I’ve spent the last five days in London with my brother Gile, his girlfriend Sibylle, and my nephews, Owen and Rhys. Sibylle and I do similar kinds of work so we did some shop talking – which, among other things, led me to contemplate how our different temperaments and ways of getting things done might serve and work against each of us. She is generally more German, more practical, more easy-going and less trigger happy than I am. Owen, who is eight, shared one of his journals with me – which he had just completed with drawings and writing of words and thoughts with brilliantly creative spellings. One of the things that stuck with me was one page where he had written ‘different people have different thoughts.’ It was a humbling reminder -- along with some other conversations I had -- that each of us is mostly stuck in our own subjectivity, our own set of needs and fears and limitations and desires. It’s senseless to be angry at an apple for not being an orange. If you want an orange, you have to shop in the orange department – or at least in the citrus department. And furthermore, a work of Brutalist architecture might represent a point of pride of the Queens Park neighborhood to Sibylle, where to me it is a stark echo of the cold characterless architecture of Soviet Russia or Hampshire College. A Bikram yoga class – one of which I attended for the first time in about ten years in London -- feels at this point to me more than a little ridiculous, unjustifiably didactic and limited – but for others it is religious, or a gateway into the body, the breath and the comfort of a warm albeit fetid room, reeking of vitamin sweat. Different people need different things at different points in their lives. Different people have different thoughts.

Another piece of Owen’s artwork that Gile showed me is this intriguing representation of a ‘ninga slaying god,’ whereby ‘god’ is represented as a rabbit wearing a bustier and a fox tail. I think it’s a little early for Owen to have come to such serious conclusions about what-is, but I appreciate that he is grappling with such important questions as the nature and existence of god.

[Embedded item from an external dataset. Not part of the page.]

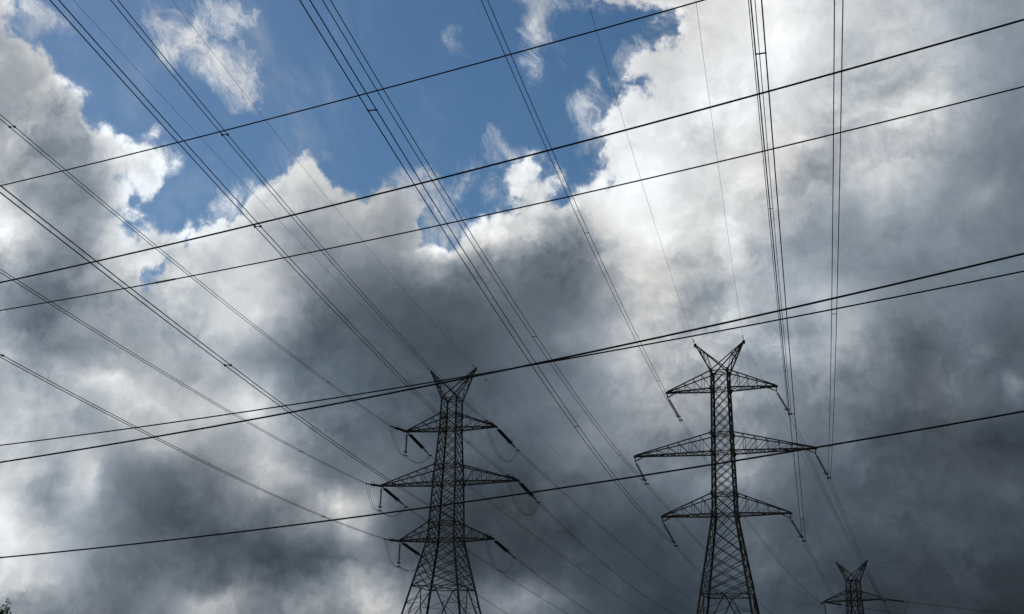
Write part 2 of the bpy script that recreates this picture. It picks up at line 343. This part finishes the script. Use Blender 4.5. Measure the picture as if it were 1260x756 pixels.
def lathe(bm, a, b, prof, sides=10):
    """prof: list of (distance from a, radius)"""
    dv = (b-a).normalized(); x, y = frame_of(dv); rings = []
    for s, r in prof:
        rings.append([bm.verts.new(a+dv*s+(x*math.cos(q)+y*math.sin(q))*r) for q in [2*PI*k/sides for k in range(sides)]])
    for p, q in zip(rings, rings[1:]):
        for k in range(sides): bm.faces.new((p[k], p[(k+1) % sides], q[(k+1) % sides], q[k]))
    bm.faces.new(rings[0][::-1]); bm.faces.new(rings[-1])

# ------------------------------------------------------------------ ground
bm = bmesh.new()
NG, SZ = 90, 4000.0
grid = [[None]*(NG+1) for _ in range(NG+1)]
for i in range(NG+1):
    for j in range(NG+1):
        fx, fy = (i/NG*2-1), (j/NG*2-1)
        x = SZ*fx*abs(fx); y = SZ*fy*abs(fy)+150
        dd = math.hypot(x, y-150)
        far_ = max(0, min(1, (dd-450)/600))
        z = far_*(6*math.sin(x*.004)+5*math.cos(y*.0033+1))
        grid[i][j] = bm.verts.new((x, y, z - far_*4))
for i in range(NG):
    for j in range(NG):
        bm.faces.new((grid[i][j], grid[i+1][j], grid[i+1][j+1], grid[i][j+1]))
g = link_mesh('ground', bm, GRASS, smooth=True); g['kind'] = 'structure'

# ------------------------------------------------------------------ lattice pylons
def pylon(spec, label, group):
    """spec: pos, yaw, arms [(z, half length, chord height, bays)] low to top, prof [(z, half width)], ztop, horn (z, half spread)"""
    o = Vector(spec['pos']); yaw = spec['yaw']
    e = Vector((math.cos(yaw), math.sin(yaw), 0)); n = Vector((-math.sin(yaw), math.cos(yaw), 0))
    W = lambda x, y, z: e*x+n*y+Vector((0, 0, z))          # relative to the tower's foot
    prof = spec['prof']
    def hw(z):
        for (z0, w0), (z1, w1_) in zip(prof, prof[1:]):
            if z <= z1: return w0+(w1_-w0)*(z-z0)/(z1-z0)
        return prof[-1][1]
    root = thing('pylon', label, 'pylon', o, group)
    ztop = spec['ztop']; zl = spec['arms'][0][0]; k_ = spec.get('k', 1.0)
    corners = [(-1, -1), (1, -1), (1, 1), (-1, 1)]
    LW = spec.get('lw', .24)
    for sx, sy in corners:                                  # angle-iron legs
        bm = bmesh.new()
        zs = [p[0] for p in prof]
        for z0, z1 in zip(zs, zs[1:]):
            a, b = W(sx*hw(z0), sy*hw(z0), z0), W(sx*hw(z1), sy*hw(z1), z1)
            w_ = LW if z0 < zl-1 else LW*.85
            dx, dy = e*(-sx*w_*.5), n*(-sy*w_*.5)
            bar(bm, a, b, w_*.35)
            for da, db in ((Vector(), dx*2), (Vector(), dy*2)):
                v_ = [bm.verts.new(q) for q in (a+da, b+da, b+db, a+db)]
                f = bm.faces.new(v_)
        # gusset plates where the leg changes slope
        for z in [a_[0] for a_ in spec['arms']]+[a_[0]+a_[2] for a_ in spec['arms']]:
            p = W(sx*hw(z), sy*hw(z), z)
            bar(bm, p-Vector((0, 0, .25)), p+Vector((0, 0, .25)), .25)
        link_mesh('leg', bm, STEEL, root)
        bm = bmesh.new()
        f0 = W(sx*hw(0), sy*hw(0), 0)
        lathe(bm, f0-Vector((0, 0, .5)), f0+Vector((0, 0, .5)), [(0, .6), (.75, .55), (.8, .5)], 16)
        link_mesh('footing', bm, CONC, root)
    # body bracing
    bm = bmesh.new(); BW = spec.get('bw', .11)
    def lattice(z0, z1, step, mult, w, grow=1.0):
        n_ = max(2, round((z1-z0)/step)) if grow == 1.0 else step
        ws = [grow**(n_-1-q) for q in range(n_)]; tot = sum(ws); lv = [z0]
        for x_ in ws: lv.append(lv[-1]+(z1-z0)*x_/tot)
        d0, d1 = lv[1]-lv[0], lv[-1]-lv[-2]
        ext = lambda i: lv[0]+d0*i if i < 0 else (lv[-1]+d1*(i-n_) if i > n_ else lv[i])
        for k in range(4):
            c0, c1 = corners[k], corners[(k+1) % 4]
            for i in range(-mult+1, n_):
                za, zb_ = ext(i), ext(i+mult)
                for (p, q) in ((c0, c1), (c1, c0)):
                    def pt(t):
                        z = za+(zb_-za)*t; a = hw(z)
                        return W((p[0]*(1-t)+q[0]*t)*a, (p[1]*(1-t)+q[1]*t)*a, z)
                    t0 = max(0, (z0-za)/(zb_-za)); t1 = min(1, (z1-za)/(zb_-za))
                    if t1-t0 > .05: bar(bm, pt(t0), pt(t1), w)
    def belt(z, w, cross=True):
        a = hw(z)
        for k in range(4):
            c0, c1 = corners[k], corners[(k+1) % 4]
            bar(bm, W(c0[0]*a, c0[1]*a, z), W(c1[0]*a, c1[1]*a, z), w)
        if cross:
            bar(bm, W(-a, -a, z), W(a, a, z), w*.8); bar(bm, W(-a, a, z), W(a, -a, z), w*.8)
    levels = []
    keys = sorted([a_[0] for a_ in spec['arms']]+[a_[0]+a_[2] for a_ in spec['arms']]+[ztop])
    for z0, z1 in zip(keys, keys[1:]):
        if z1-z0 < .3: continue
        lattice(z0, z1, spec['panel'], 1 if z1 == ztop and not spec.get('drop') else 2, BW)
    for z in keys: belt(z, BW*1.15)
    zb = spec['belt']; npn = spec['npan']                   # flaring part down to the belt
    lattice(zb, zl, npn, 2, BW*1.1, spec['grow'] if False else 1/spec['grow'])
    belt(zb, BW*1.3)
    # stiffeners beside the crossings of the flare
    # K bracing of the leg extensions under the belt
    zlev = [zb, zb*.5, 0.35]
    for zi, (zt_, zb_) in enumerate(zip(zlev, zlev[1:])):
        a, b = hw(zt_), hw(zb_)
        for k in range(4):
            c0, c1 = Vector(corners[k]), Vector(corners[(k+1) % 4])
            mid = (c0+c1)/2
            P = lambda c, w_, z: W(c.x*w_, c.y*w_, z)
            T0, T1_, TM = P(c0, a, zt_), P(c1, a, zt_), P(mid, a, zt_)
            B0, B1 = P(c0, b, zb_), P(c1, b, zb_)
            bar(bm, TM, B0, BW*1.5); bar(bm, TM, B1, BW*1.5)
            for (T, B) in ((T0, B0), (T1_, B1)):
                nb = 4
                for q in range(1, nb):
                    t = q/nb
                    pl = T.lerp(B, t); pk = TM.lerp(B, t)
                    bar(bm, pl, pk, BW*.75)
                    pk2 = TM.lerp(B, (q-1)/nb)
                    if q > 1: bar(bm, pl, pk2, BW*.75)
                    else: bar(bm, pl, TM.lerp(B, .12), BW*.7)
        if zb_ > 1: belt(zb_, BW*1.2)
    link_mesh('lattice_body', bm, STEEL, root)
    # crossarms
    AW = spec.get('aw', .13)
    for (z, a, h, nb) in spec['arms']:
        for s in (-1, 1):
            bm = bmesh.new(); w0, w1_ = hw(z), hw(z+h)
            tip = {q: W(s*a, q*.14, z) for q in (-1, 1)}
            bt = {q: W(s*w0, q*w0, z) for q in (-1, 1)}
            tp = {q: W(s*w1_, q*w1_, z+h) for q in (-1, 1)}
            for q in (-1, 1):
                bar(bm, bt[q], tip[q], AW*1.15); bar(bm, tp[q], tip[q]+Vector((0, 0, .12)), AW)
                for k in range(1, nb):
                    t = k/nb
                    pb, pt = bt[q].lerp(tip[q], t), tp[q].lerp(tip[q], t)
                    bar(bm, pb, pt, AW*.42)
                    t2 = (k-1)/nb
                    bar(bm, bt[q].lerp(tip[q], t2), pt, AW*.42)
            for k in range(nb):
                t, t2 = k/nb, (k+1)/nb
                bar(bm, bt[-1].lerp(tip[-1], t), bt[1].lerp(tip[1], t2), AW*.5)
                bar(bm, bt[1].lerp(tip[1], t), bt[-1].lerp(tip[-1], t2), AW*.5)
                if k: 
                    bar(bm, bt[-1].lerp(tip[-1], t), bt[1].lerp(tip[1], t), AW*.5)
                    bar(bm, tp[-1].lerp(tip[-1], t), tp[1].lerp(tip[1], t), AW*.45)
            # tip plate
            bar(bm, W(s*(a-.25), 0, z), W(s*(a+.22), 0, z), .34, .22)
            if spec.get('drop'):
                dz = spec['drop']
                for q in (-1, 1):
                    bar(bm, W(s*(a+.05), q*.12, z), W(s*(a+.02), q*.05, z-dz), .09)
                    bar(bm, W(s*(a-1.15), q*.3, z), W(s*(a+.02), q*.05, z-dz), .07)
            link_mesh('crossarm', bm, STEEL, root)
    # earth wire peaks: a V of two trusses crossing over the top of the body
    zh, ah = spec['horn']; w = hw(ztop)
    for s in (-1, 1):
        bm = bmesh.new()
        tip = W(s*ah, 0, zh)
        oc = [W(s*w, q*w, ztop) for q in (-1, 1)]; ic = [W(-s*w, q*w, ztop) for q in (-1, 1)]
        for q in (0, 1):
            tq = tip+n*((-.06, .06)[q])
            bar(bm, oc[q], tq, AW*1.05); bar(bm, ic[q], tq, AW*.95)
            prev = None
            for t in (.45, .62, .79):
                po, pi = oc[q].lerp(tq, t*.95), ic[q].lerp(tq, .38+t*.62*.95)
                bar(bm, po, pi, AW*.55)
                if prev is not None: bar(bm, prev, pi, AW*.5)
                else: bar(bm, oc[q], pi, AW*.5)
                prev = po
        for t in (.3, .55, .8):
            bar(bm, oc[0].lerp(tip, t), oc[1].lerp(tip, t), AW*.5)
            bar(bm, oc[0].lerp(tip, t), oc[1].lerp(tip, t-.25), AW*.5)
        bar(bm, tip-Vector((0, 0, .3)), tip+Vector((0, 0, .12)), .3)
        link_mesh('earth_wire_peak', bm, STEEL, root)
    tips = {}
    for nm, (z, a, h, nb) in zip('lmt', spec['arms']):
        for s, q in ((-1, 'L'), (1, 'R')): tips[nm+q] = o+W(s*a, 0, z)
    tips['hL'] = o+W(-ah, 0, zh); tips['hR'] = o+W(ah, 0, zh)
    return root, tips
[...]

Rhys, on the other hand, is pretty much all about hugging and cuddling, which is also totally fine by me.

We went to Camden on Sunday to see Ron Arad’s “Curtain Call,” an installation at the Round House. It was a series of short films – some animated, some live action -- projected onto a silicon curtain comprised of thousands of panels arranged in a cylinder. People were invited and encouraged to walk in, penetrate, cross, traverse – to watch the projection from within and without. . . which is kind of what I’m doing myself: watching the projections from within and without.

Rome is already opening its arms to me and my Spatalian language skillz -- I was approached tonight to star in a video that some 25 year-old Italian boys were making in the street. Nupu and I told them I was famous and they got really nervous. It was funny.